When I was a kid I dressed up as a Smurf one year and Casper the Friendly Ghost another. Perhaps ET yet another, I can't remember. I do remember appreciating the simplicity of the Casper costume, which only required cutting holes in a sheet for your head and arms.
By the time sixth grade rolled around I was too old for all that kid stuff, so that year I doled out the candy to the trick or eaters while reading the USA Today on the inside steps of the house. Those were the days--a brief period, fortunately--in which I always dressed very formally and even carried a little man briefcase to school. I believe the briefcase was beside me that Halloween night.
Every year the TV news would issue dire warnings about how some people were so horrible that they would put razor blades in little kids' candy. So every year we had to carefully inspect the candy before we ate it. This always put a damper on the proceedings, and was an early tip-off to how cruel the world can sometimes be.
Our parents always accompanied us trick-or-treating when we were young, and after we got older we strolled the neighborhood ourselves. The parents were always in work clothes, as costumes were for kids. No parent in the neighborhood wore costumes.

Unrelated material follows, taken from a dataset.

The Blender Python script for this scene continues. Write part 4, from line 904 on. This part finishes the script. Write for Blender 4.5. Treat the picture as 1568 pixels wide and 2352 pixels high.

That was Ohio, and that was then. Here in California the parents often dress up too. I'm always surprised to see adults in costume, but why not? Over the weekend we saw many parents in costume at a friend's Halloween party, and last night the adults had the most inventive get-ups as we strolled down Piedmont Ave. Pi Wen and I were in our everyday clothes enjoying the scene without exactly taking part in it. Looks like we are journalists at heart. Or maybe I still think it's wacky for grown-ups to wear costumes.